Three Films. One Theme. Redemption or Damnation?

Nostalgia is director Mario Martone’s latest Italian feature to capture neorealism in the labyrinthian back alleys of Naples. Billed as ‘a parable of a man and a city teetering between redemption and damnation,’ the story centres around the homecoming of Felice (Pierfrancesco Favino) a successful, but world-weary archetype who returns to his birthplace after 40 years absence. He arrives at an apartment door where his mother is supposed to reside. The occupants have no idea who Felice nor his mother are. We discover that she’d been moved to a ground floor slum without windows. All in exchange for a drawer full of cash. These family scenes are some of the most heart wrenching, yet touching, I’ve seen. Felice cares for his mother, while not actually moving in with her. Within days she passes on.

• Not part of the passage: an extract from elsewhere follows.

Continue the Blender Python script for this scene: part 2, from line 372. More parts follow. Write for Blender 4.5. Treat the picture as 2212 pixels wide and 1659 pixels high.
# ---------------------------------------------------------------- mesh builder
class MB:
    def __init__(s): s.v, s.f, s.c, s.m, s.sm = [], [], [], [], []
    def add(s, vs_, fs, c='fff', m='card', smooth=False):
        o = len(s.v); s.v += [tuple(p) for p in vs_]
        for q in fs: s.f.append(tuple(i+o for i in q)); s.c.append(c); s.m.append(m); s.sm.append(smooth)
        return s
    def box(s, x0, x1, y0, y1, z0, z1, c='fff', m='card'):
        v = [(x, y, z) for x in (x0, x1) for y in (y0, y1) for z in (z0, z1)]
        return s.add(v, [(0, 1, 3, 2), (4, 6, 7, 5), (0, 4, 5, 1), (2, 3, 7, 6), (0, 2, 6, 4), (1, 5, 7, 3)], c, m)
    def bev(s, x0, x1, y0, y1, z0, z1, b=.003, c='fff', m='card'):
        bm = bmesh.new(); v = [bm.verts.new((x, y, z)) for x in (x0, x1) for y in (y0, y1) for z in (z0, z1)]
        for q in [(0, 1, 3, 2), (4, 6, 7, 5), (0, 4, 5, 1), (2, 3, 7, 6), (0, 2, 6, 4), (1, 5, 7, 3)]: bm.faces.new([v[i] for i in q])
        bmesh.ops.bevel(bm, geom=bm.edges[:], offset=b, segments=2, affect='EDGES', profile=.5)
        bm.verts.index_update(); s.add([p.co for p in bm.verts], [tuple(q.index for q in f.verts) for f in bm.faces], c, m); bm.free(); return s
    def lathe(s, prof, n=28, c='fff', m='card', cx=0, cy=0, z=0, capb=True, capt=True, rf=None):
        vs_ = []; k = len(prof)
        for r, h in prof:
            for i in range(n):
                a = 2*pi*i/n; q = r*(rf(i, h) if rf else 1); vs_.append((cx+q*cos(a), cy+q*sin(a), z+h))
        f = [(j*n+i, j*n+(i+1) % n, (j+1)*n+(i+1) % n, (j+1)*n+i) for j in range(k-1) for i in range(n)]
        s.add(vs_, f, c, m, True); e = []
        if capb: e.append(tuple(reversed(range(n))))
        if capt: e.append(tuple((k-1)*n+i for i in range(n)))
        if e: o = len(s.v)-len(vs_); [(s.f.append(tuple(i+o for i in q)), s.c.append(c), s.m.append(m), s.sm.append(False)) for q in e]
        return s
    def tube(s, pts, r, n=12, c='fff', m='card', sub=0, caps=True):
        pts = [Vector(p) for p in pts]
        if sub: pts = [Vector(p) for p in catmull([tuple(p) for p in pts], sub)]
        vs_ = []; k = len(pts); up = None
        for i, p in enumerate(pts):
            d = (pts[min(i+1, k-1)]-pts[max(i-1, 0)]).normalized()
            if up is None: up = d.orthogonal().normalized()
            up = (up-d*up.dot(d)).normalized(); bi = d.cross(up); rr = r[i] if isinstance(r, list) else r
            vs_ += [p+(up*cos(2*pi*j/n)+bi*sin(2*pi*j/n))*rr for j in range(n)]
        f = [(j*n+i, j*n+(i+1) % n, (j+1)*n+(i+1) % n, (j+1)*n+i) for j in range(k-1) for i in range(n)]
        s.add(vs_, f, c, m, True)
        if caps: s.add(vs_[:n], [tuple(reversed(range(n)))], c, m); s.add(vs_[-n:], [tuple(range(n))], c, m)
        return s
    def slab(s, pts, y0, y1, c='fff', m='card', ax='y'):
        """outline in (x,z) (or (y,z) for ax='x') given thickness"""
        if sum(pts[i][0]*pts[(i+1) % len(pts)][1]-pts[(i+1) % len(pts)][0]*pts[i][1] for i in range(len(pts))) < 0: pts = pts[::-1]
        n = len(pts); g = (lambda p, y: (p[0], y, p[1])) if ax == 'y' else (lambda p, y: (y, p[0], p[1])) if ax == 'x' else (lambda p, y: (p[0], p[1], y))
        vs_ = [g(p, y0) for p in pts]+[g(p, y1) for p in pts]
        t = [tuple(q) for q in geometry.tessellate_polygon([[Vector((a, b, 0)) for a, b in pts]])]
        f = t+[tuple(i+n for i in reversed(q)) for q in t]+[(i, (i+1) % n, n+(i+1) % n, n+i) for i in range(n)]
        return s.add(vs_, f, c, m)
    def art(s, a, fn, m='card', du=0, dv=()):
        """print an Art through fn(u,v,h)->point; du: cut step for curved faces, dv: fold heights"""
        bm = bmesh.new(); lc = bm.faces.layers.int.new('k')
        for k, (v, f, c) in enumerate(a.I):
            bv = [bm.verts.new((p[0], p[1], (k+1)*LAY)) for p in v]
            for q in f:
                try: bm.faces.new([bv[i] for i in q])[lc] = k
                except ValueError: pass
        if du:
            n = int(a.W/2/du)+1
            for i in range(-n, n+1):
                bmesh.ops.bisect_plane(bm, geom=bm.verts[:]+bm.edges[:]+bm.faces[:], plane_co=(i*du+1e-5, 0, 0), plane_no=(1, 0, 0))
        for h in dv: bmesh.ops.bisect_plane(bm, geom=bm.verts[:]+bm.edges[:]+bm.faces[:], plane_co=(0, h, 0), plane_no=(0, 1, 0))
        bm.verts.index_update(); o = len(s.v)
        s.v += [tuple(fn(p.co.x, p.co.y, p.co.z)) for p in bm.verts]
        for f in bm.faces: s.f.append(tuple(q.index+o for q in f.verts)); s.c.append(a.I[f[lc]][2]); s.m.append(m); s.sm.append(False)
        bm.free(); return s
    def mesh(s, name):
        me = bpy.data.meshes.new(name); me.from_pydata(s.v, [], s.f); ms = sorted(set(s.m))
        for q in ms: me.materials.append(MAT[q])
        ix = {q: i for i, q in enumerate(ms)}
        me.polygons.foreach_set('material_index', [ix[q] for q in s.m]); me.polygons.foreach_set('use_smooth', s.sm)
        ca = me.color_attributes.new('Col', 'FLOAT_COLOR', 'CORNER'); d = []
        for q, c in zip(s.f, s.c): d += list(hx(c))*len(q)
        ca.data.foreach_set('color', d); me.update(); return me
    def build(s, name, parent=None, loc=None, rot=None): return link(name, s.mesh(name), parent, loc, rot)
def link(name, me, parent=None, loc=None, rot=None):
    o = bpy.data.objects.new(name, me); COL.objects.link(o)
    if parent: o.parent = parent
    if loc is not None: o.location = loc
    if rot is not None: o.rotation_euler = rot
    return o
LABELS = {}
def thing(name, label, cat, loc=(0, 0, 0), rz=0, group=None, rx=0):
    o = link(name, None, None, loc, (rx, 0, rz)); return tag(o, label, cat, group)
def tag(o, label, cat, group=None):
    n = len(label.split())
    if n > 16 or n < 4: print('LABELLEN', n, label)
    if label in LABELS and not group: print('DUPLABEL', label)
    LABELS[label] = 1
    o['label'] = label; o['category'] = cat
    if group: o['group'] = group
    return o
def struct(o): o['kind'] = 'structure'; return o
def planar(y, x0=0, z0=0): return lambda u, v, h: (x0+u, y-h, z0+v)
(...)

Threaded throughout with flashback memories Nostalgia has a storyline of continual warning, which is ‘never go back’. Especially when it leads back to former friends. The local Priest becomes concerned that Felice wants to locate his long-lost pal, Oreste, who is known to the locals of the Rione Sanita district as “O Malommo” or “The Bad Man”. Scenes of motorbike gangs firing guns indiscriminately, heed a warning to keep away. Felice, however, knows that the gangs are run by the very man with whom he wants to reconcile his hidden past.
Filmed with zeal and directorial cunning, Martone uses real people as background actors in the very same manner that Vittorio De Sica did in Rome back in 1948 with the granddaddy of Italian neorealism, The Bicycle Thieves. Already an award winner at Italian Film Festivals, the underplayed subtlety of Favino’s performance singles him out as an actor of international standing. Don’t miss this film.
Tår features two-time Academy Award winner Cate Blanchett as a fictional orchestral conductor, Lydia Tår. Much touted with press hyperbole, the media spin promised a filmic journey into the mind of a ‘maestro’, delving into the dark side of her success. Lydia Tår is trolled by someone riddled with envy. A familiar type of resentment that can flourish within organisations where rivalry aims to destroy those who have blossomed.
Set in New York, Berlin, and the Far East, one might expect a film of almost three hours to be epic. Possibly on the grand scale of a Sydney Lumet film? It isn’t. It’s intimate. The opening onstage celebrity interview with her segues into her student workshops. Here Tår gives way to the writer-producer-director’s predilection for ‘the method school’ of acting. Theatrical performances that are far too reliant on lengthy dialogue.
Blanchett’s role would have been more suited to a stage setting.
Looking at my watch, I noticed that the first in-vision full orchestral rehearsal appeared on-screen at seventy minutes into this lofty film. To clarify that’s no orchestral music until that particular juncture in a film about a ‘maestro.’ Tår is also filled with all manner of pretension and plot ambiguity.
Plot guff or Hitchcockian MacGuffins?
One thing is certain, the movie isn’t half as clever as the filmmaker would have us all believe. Furthermore, I didn’t care for Blanchett’s performance. Especially in her scenes of silent contemplation. Her eyes are empty. It looks like the lights are on, but nobody’s home. Intentional? Surely not? I recall similar moments in the films of the late British actor Ian Holm.’ Nobody’s home’ was an observation I made to the late film director Karel Reisz in 1986, who concurred with the ‘Holm factor.’ What would he have made of Tår?
Enys Men is the second feature film to be directed by Cornish filmmaker, Mark Jenkin. His monochrome debut Bait was about Cornish Fishermen that had audiences thinking they were going to watch a Horror film. This time Jenkin has opted for a colourful Ghost Story set in 1973 on a deserted island off Cornwall, once occupied by Tin Miners. The central character is played by Mary Woodvine, a volunteer worker living alone in a stone cottage. She’s staying there to monitor a particular species of wildflower that suddenly grows lichens on its petals. These soon rather oddly transmute on to her own body.
Haunted by the death of a girl in the cottage, she also sees apparitions of Cornish mine workers, their wives, and a drowned boatman who once delivered her supplies. A standing stone – a Menhir – echoes Bronze Age settlers, while wild birds in the shape of Curlew Sandpipers warble in the long grass, interrupting the tranquillity, of this idyllic yet dark island. Enys Men is strikingly shot with a strong use of vibrantly coloured clothing. Most notably, however, Mary Woodvine gives an award-worthy performance with minimal dialogue, which sees her acting reduced to insightful facial gestures that recall the subtlety of Charlotte Rampling’s acting in The Night Porter. Albeit a wholly different film. With Enys Men, Jenkin has directed an astutely judged performance for real cinema and the antithesis of Cate Blanchett’s theatrical ‘method’ in Tår. Enys Men is a better film by far.